Fox recounts the balance of her rocky coming-of-age–her parents' divorce and remarriages, her education at a finishing school in Montreal and at the Juilliard School of Music, her brief and disastrous marriage to an older actor (interestingly alike in this respect to Mary McCarthy), her string of odd jobs in Los Angeles (painting ceramics, teaching dancing at Arthur Murray, sorting rivets, reading South American novels for Warner Brothers)–in similar style, with a unity achieved more by style and sensibility than by narrative design. There are, curiously, a number of intriguing Hollywood walk-ons, including Orson Welles, John Barrymore, F. Scott Fitzgerald (passed out drunk), Stella Adler and a "very young and handsome and thin" John Wayne, with whom she dances at a Mexican nightclub. The book ends with a two-pronged coda: a visit with her dying 92-year-old mother on Nantucket, at which the only emotion stirred is the old revulsion ("I had lost out on a daughter's last privilege, I couldn't mourn my mother"); and a successful reunion with a daughter she'd given up for adoption decades before.
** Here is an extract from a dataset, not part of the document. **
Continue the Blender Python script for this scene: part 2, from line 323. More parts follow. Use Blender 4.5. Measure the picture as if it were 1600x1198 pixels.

And so this sobering book ends on a lovely grace note: "What I had missed all the years of my life, up to the time when Linda and I met, was freedom of a certain kind: to speak without fear to a woman in my family."

If Borrowed Finery were simply the triumph of careful craft and flawlessly controlled prose that it certainly is, it would still rank as one of the most impressive books of the year. But it offers its readers something even more valuable: an inspiriting embodiment of courage, integrity and, to use an old-fashioned word, character. There is a particular sort of toughness of mind to be found in American women writers–Flannery O'Connor and Dawn Powell had it–and its finest living avatar is now clearly Paula Fox. We should have known this much earlier, but there is plenty of opportunity now to make up for lost time.